Saturday, May 21, 2011

Pulitzer Project: The Late George Apley

Most men lead lives of quiet desperation and go to the grave with the song still in them. -- Henry David Thoreau
The Late George Apley, which won the 1938 Pulitzer Prize for best novel, takes satirical aim at upper-crust Boston by profiling a character who embodies Back Bay Brahmins at their most convention-bound and stuffiest. The novel is written in the form of a memoir, a remembrance of the late George Apley being assembled by a long-time friend of the deceased who also happens to be a writer. The writer's task is to put together a history of George's life using materials provided by his son: letters to and from George, beginning with brief notes he wrote to his parents as a child in the 1870s and continuing right up until just before his death in 1933. The writer's purported goal is to paint a portrait of George Apley that will show him as the wonderful person he was: kind, thoughtful, a good friend, a loving husband and father, a pillar of the community. What emerges instead is a man trapped by convention, stifled in a loveless marriage, scorned by his father as a mediocrity, and ignored and laughed at by his children. 

As the scion of a wealthy Boston family, one whose fortune was made through shipping back before the slave trade became illegal and then diversified into textile mills, poor George follows a highly predictable path: a private grammar school and then Harvard, because there have always been Apleys at Harvard. His father suggests various clubs and charities that George should become involved with, and George allows himself to be steered that way. The few times George comes close to deviating from his expected path, like when he begins seeing an Irish girl from a working class family, his parents intervene. They do the classic rich person's escape route: ship the poor sap off to Europe for a few months and hope he forgets her.

George does what he's told, returns home, marries a girl from his own social set, and goes from having his parents run his life to having his wife call the shots. He does everything he's supposed to do, including starting a collection of antique Chinese bronzes -- not because he likes them (he admits some are remarkably ugly), but because he's got to collect something that can be donated to a museum in the Apley name when George finally shuffles off this mortal coil. The bronzes don't qualify as a fun hobby analogous to a poorer person's baseball cards or souvenir spoons; they're a burden, an obligation that comes with having money.

In fact, everything poor George does he seems to do not because he wants to, but because he's expected to. He really is the embodiment of "quiet desperation." The few times he does seem about to find an escape, his wife steps in to make sure he remains stifled. (He buys an island in Maine to use as a hunting camp that will be "just the fellows," but in short order his wife and his sister push their way in and turn it into something that sounded suspiciously close to Baptist Bible camp, right down to reveille and prayers at 6 a.m. and no booze or tobacco allowed). 

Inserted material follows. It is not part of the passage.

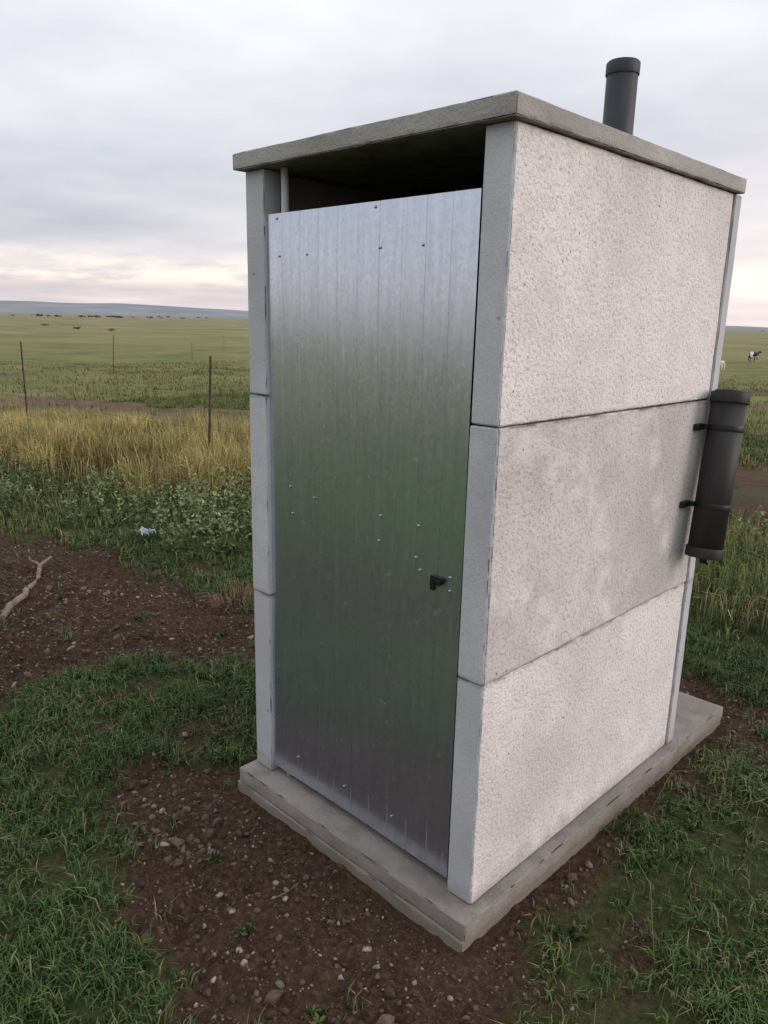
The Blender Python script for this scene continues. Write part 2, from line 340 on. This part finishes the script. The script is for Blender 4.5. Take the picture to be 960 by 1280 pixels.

Fortunately for the reader, however, Marquand has a deft touch with words so while poor George is suffering, the reader is snickering at images such as George panicking when he learns his adult daughter and a male companion stopped at a roadhouse, a speakeasy frequented by -- horrors! -- stenographers. He's convinced she'll be ruined for life, that no man will ever want to marry her -- and that is the important thing, that she marry someone from her own social set and carry on in Brahmin society the way Apleys have for generations. (The daughter has different ideas.) He worries about his son spending too much time in New York, because everyone knows New York is one step away from Sodom and Gomorrah and life there could ruin the young Apley for Boston society.

The Late George Apley is a book that some readers might have trouble with. It's almost too easy to read. It's subtle, so an unsophisticated reader could take it at face value and miss the satirical elements. It reminded me of P.G. Wodehouse's jabs at the British upper classes, but where Wodehouse might have pratfalls and broad comedy, Marquand is smoother so the jokes are not as obvious.

The format of this book struck me as an interesting choice, one that gave the writer a lot of freedom to ignore the usual narrative structure of a novel. It was similar to an epistlatory work, but not as formal as most -- and it is much, much better than the one other Pulitzer winner I've read (Gilead) that used a similar technique.
I'm not sure where I'd rank this book in the list of ones I've read so far. It was definitely better than average, but not the best. If I used a 5-star rating system, it would probably get 4 stars.

Next up on the list is The Yearling for 1939. I've already read it, so I'm skipping over it to 1940 and (sometime this summer) The Grapes of Wrath.

2 comments:

  1. Thank you for a great book review. I read The Yearling centuries ago. Started The Grapes of Wrath but couldn't finish. I get so emotionally involved in certain kinds of books that my guts just can't take it. Gulag Archipelago was another I could not read.